By default, guix locate
first tries to look for a system-wide
database, usually under /var/cache/guix/locate; if it does not
exist or is too old, it falls back to the per-user database, by default
under ~/.cache/guix/locate. On a multi-user system,
administrators may want to periodically update the system-wide database
so that all users can benefit from it, for instance by setting up
package-database-service-type
(see package-database-service-type
).
The general syntax is:
guix locate [options…] file…
... where file is the name of a file to search for (specifically, the “base name” of the file: files whose parent directories are called file are not matched).
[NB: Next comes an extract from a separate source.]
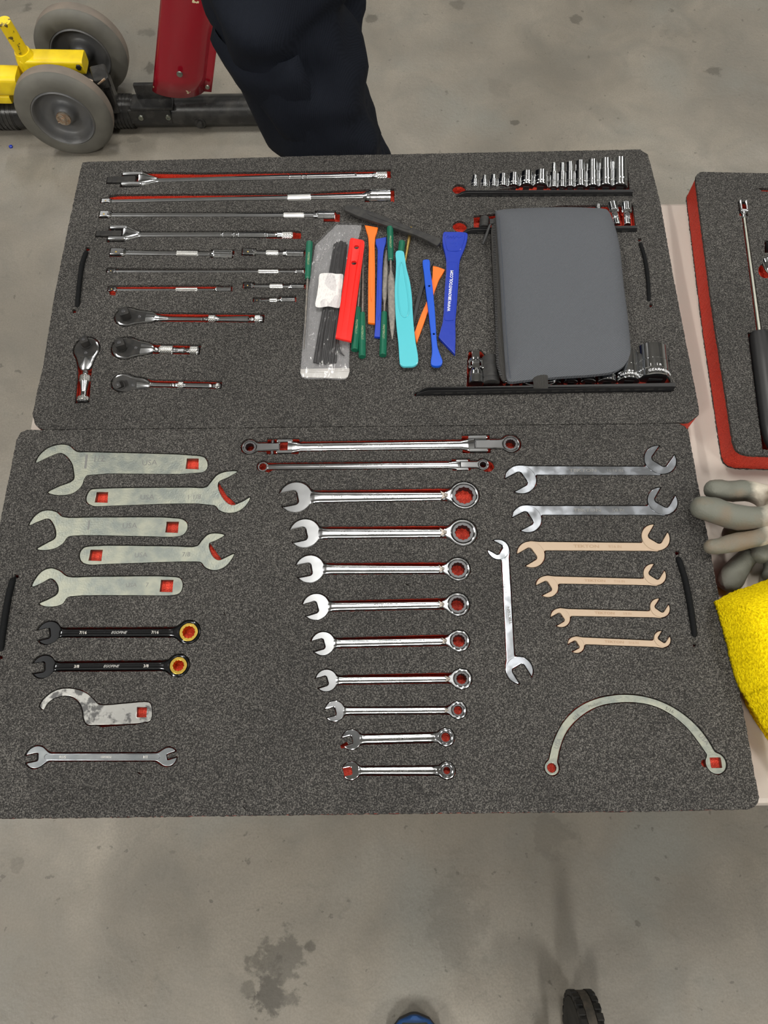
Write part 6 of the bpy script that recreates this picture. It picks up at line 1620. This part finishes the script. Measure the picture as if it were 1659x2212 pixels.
for (bx, by, s_) in ((-.03, 1.15, 1), (.0, 1.31, 1)):
    m = MB(1.0)
    m.loft([(-.10, 0, .045, .028, .04, 2.5), (-.07, 0, .055, .040, .053, 2.5), (0, 0, .055, .046, .053, 2.6), (.08, 0, .042, .050, .040, 2.6), (.15, 0, .034, .050, .032, 2.6), (.185, 0, .028, .036, .024, 2.4), (.20, 0, .022, .015, .016, 2)], 24)
    m.lathe([(0, .048), (.12, .050)], 0, 0, 24, mtx=Matrix.Translation((-.03, 0, .05)) @ Matrix.Rotation(-PI / 2, 4, 'Y'))
    M3 = Matrix.Translation((bx - P0.x, by - P0.y, 0)) @ Matrix.Rotation(-PI / 2 + .25, 4, 'Z')
    m.v = [tuple(M3 @ Vector(p)) for p in m.v]
    m.build('boot', M_BOOT, pr_, 50)
m = MB(1.0); m.lathe([(0, .001), (0, .166), (.035, .166), (.035, .001)], 0, 0, 40, mtx=Matrix.Translation((-.10 - P0.x, 1.18 - P0.y, 1.01)) @ Matrix.Scale(.70, 4, (0, 1, 0)) @ Matrix.Rotation(-PI / 2, 4, 'Y')); m.build('belt', M_BOOT, pr_, 40)

# ================================================================== CASTER AND SHOE AT THE BOTTOM EDGE
RC = .086
ct = W(1262, 2146, RC)
yc = ct.y - RC * .93 - .0; 
ca = W(1283, 2185, .165); xc = ca.x
cr_ = bpy.data.objects.new('treaded_wheel', None); COL.objects.link(cr_)
yc = W(1262, 2150, .13).y - RC
cr_.location = (xc, yc, 0); tag(cr_, 'black treaded wheel on a grey fork at the bottom picture edge', 'wheel')
Mx = Matrix.Translation((-.021, 0, RC)) @ Matrix.Scale(.81, 4, (1, 0, 0))
m = MB(1.0); m.lathe([(.002, .055), (.0, .062), (.002, .076), (.010, RC - .005), (.018, RC - .003), (.034, RC - .003), (.042, RC - .005), (.050, .076), (.052, .062), (.050, .055)], 0, 0, 64, mtx=Mx); m.build('tyre', M_BLKTREAD, cr_, 40)
for i in range(30):
    a = 2 * PI * i / 30
    for k in (-1, 1):
        M4 = Matrix.Translation((0, 0, RC)) @ Matrix.Rotation(a + (.05 * k), 4, 'X') @ Matrix.Translation((k * .0135, 0, RC - .0045))
        m = MB(1.0); m.box((0, 0, 0), (.0055, .0060, .0042), 0, .0012, mtx=M4); m.build('tread_block', M_BLKTREAD, cr_, 0)
m = MB(1.0)
m.lathe([(.0, RC - .004), (.001, RC - .0014), (.015, RC - .0014), (.016, RC - .004)], 0, 0, 64, mtx=Matrix.Translation((-.008, 0, RC))); m.build('tread_band', M_TREADWORN, cr_, 40)
m = MB(1.0); m.lathe([(.006, .001), (.006, .018), (.014, .022), (.018, .040), (.008, .050), (.003, .056), (.049, .056), (.044, .050), (.034, .04), (.040, .02), (.046, .018), (.046, .001)], 0, 0, 40, mtx=Mx); m.build('rim', M_GUN, cr_, 40)
m = MB(1.0)
m.box((-.045, -.035, RC + .035), (.004, .018, .075), 0, .002); m.box((.040, -.035, RC + .035), (.004, .018, .075), 0, .002); m.box((-.002, -.045, RC + .115), (.05, .03, .006), 0, .004)
m.lathe([(0, .001), (0, .014), (.012, .013), (.016, .008), (.018, .001)], 0, 0, 18, mtx=Matrix.Translation((-.049, -.035, RC + .0)) @ Matrix.Rotation(PI, 4, 'Z'))
m.tube([(0, -.045, RC + .115), (0, -.055, RC + .35)], .014, 14)
m.build('fork', mat('grey_green_metal', (.20, .22, .18), .35, .8), cr_, 40)
sp = W(895, 2194, .03)
sh_ = bpy.data.objects.new('shoe', None); COL.objects.link(sh_); sh_.location = (sp.x, sp.y - .13, 0); tag(sh_, 'blue-edged grey shoe toe at the bottom picture edge', 'shoe')
m = MB(1.0)
def shoe_loft(k, z0, z1, m):
    m.loft([(-.145, 0, (z0 + z1) / 2, .020 * k, (z1 - z0) / 2 * .8, 2.4), (-.12, 0, (z0 + z1) / 2, .034 * k, (z1 - z0) / 2, 2.6), (-.05, .0, (z0 + z1) / 2, .037 * k, (z1 - z0) / 2, 2.6), (.02, 0, (z0 + z1) / 2, .044 * k, (z1 - z0) / 2, 2.6), (.075, 0, (z0 + z1) / 2, .049 * k, (z1 - z0) / 2, 2.5), (.105, 0, (z0 + z1) / 2, .043 * k, (z1 - z0) / 2, 2.3), (.124, 0, (z0 + z1) / 2, .026 * k, (z1 - z0) / 2 * .9, 2.2), (.131, 0, (z0 + z1) / 2, .008, (z1 - z0) / 2 * .6, 2)], 28)
    M5 = Matrix.Rotation(PI / 2, 4, 'Z'); m.v = [tuple(M5 @ Vector(p)) for p in m.v]
shoe_loft(1.0, 0, .024, m); m.build('sole', M_SOLE, sh_, 50)
m = MB(1.0); shoe_loft(1.02, .020, .042, m); m.build('blue_rand', M_SHOEBLUE, sh_, 50)
m = MB(1.0)
M5 = Matrix.Rotation(PI / 2, 4, 'Z')
m.loft([(-.13, 0, .06, .028, .045, 2.4), (-.08, 0, .07, .035, .050, 2.4), (-.01, 0, .062, .039, .038, 2.2), (.05, 0, .048, .045, .026, 2.2), (.09, 0, .043, .043, .016, 2.2), (.112, 0, .041, .031, .011, 2.2), (.122, 0, .038, .020, .008, 2)], 32); m.v = [tuple(M5 @ Vector(p)) for p in m.v]
m.build('upper', M_SHOETOP, sh_, 60)
for o in list(bpy.data.objects):
    if o.name == 'txt': bpy.data.objects.remove(o)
The available options are as follows:
--glob
-g
Interpret file… as glob patterns—patterns that may include wildcards, such as ‘*.scm’ to denote all files ending in ‘.scm’.
--stats
Display database statistics.
--update
-u
Update the file database.
By default, the database is automatically updated when it is too old.
--clear
Clear the database and re-populate it.
This option lets you start anew, ensuring old data is removed from the
database, which also avoids having an endlessly growing database. By
default guix locate
automatically does that periodically,
though infrequently.
--database=file
Use file as the database, creating it if necessary.
By default, guix locate
picks the database under
~/.cache/guix or /var/cache/guix, whichever is the most
recent one.
--method=method
-m method
Use method to select the set of packages to index. Possible values are:
manifests
This is the default method: it works by traversing profiles on the machine and recording packages it encounters—packages you or other users of the machine installed, directly or indirectly. It is fast but it can miss other packages available in the store but not referred to by any profile.
store
This is a slower but more exhaustive method: it checks among all the existing packages those that are available in the store and records them.